Hay pocos testimonios de la curiosa y a veces profunda amistad que se establece entre empleador y empleada, o entre “señor y criada”, y este es único desde luego. Proust era maniático, caprichoso, ordenado en sus hábitos. Pero le daban arranques de impaciencia, y era capaz de enviar a Céleste, a las dos de la madrugada, a entregar en mano una carta para un músico que lo había deslumbrado (obligando, de paso, a éste a salir de la cama en pijama), o a buscar alguna delicia gastronómica en los hoteles que no cerraban nunca. Esto último era infrecuente, dado que, de hecho, apenas se alimentaba. En toda una jornada tomaba un café con leche y un croissant o dos, para desesperación de Céleste, la cual, sin embargo, lo respetaba tanto que no se atrevía a darle la lata ni a contravenir sus deseos. A lo largo de Monsieur Proust se asiste a la consolidación de la delicada amistad entre uno de los más grandes novelistas de la historia, asmático y de salud siempre frágil, y la muchacha ingenua que jamás dejó de serlo (ni ingenua ni del todo muchacha).
A través de las respetuosas palabras de ella uno ve esa relación cotidiana que resulta emocionante.
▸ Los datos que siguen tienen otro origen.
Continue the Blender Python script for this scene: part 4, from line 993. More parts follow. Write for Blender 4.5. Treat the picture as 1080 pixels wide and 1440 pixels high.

Ella lo cuidó en su no larga agonía y lo consoló en su pena: “Mi pobre Céleste, ¿qué me pasa, si ya no me puedo bastar a mí mismo?” O cuando, cercano el final, creyó ver a una “mujer gorda y vestida de negro, horrible” en el dormitorio, y se puso a recoger los periódicos de encima de la cama, lo cual llevó a Céleste a recordar que en su pueblo los campesinos decían: “Los moribundos recogen, con los dedos”; y fue entonces cuando perdió la esperanza que había mantenido contra todo pronóstico y diagnóstico. Y, una vez fallecido su compañero de noches y días, el desinterés y la dignidad de Céleste quedaron de manifiesto: cuando ya se vaciaba la casa, al cabo de unos meses, el Doctor Robert Proust, hermano, le preguntó si tenía idea de qué habría querido dejarle Marcel, porque eso él lo respetaría. “Nada, señor. Gracias. Y yo nada quiero”. Más tarde, dos amistades del finado, Mme Straus y el banquero Finaly, expresaron su voluntad de ayudarla y le preguntaron qué podían hacer por ella. “Nada”, les contestó asimismo Céleste, y les dio infinitas gracias. Luego guardó silencio público durante 50 años y luego por fin habló largo y tendido, cuando ya era vieja, y memoriosa como suelen serlo las personas leales. Lo que contó está en este libro del que he evitado despedirme, hasta hacérmelo durar varios meses.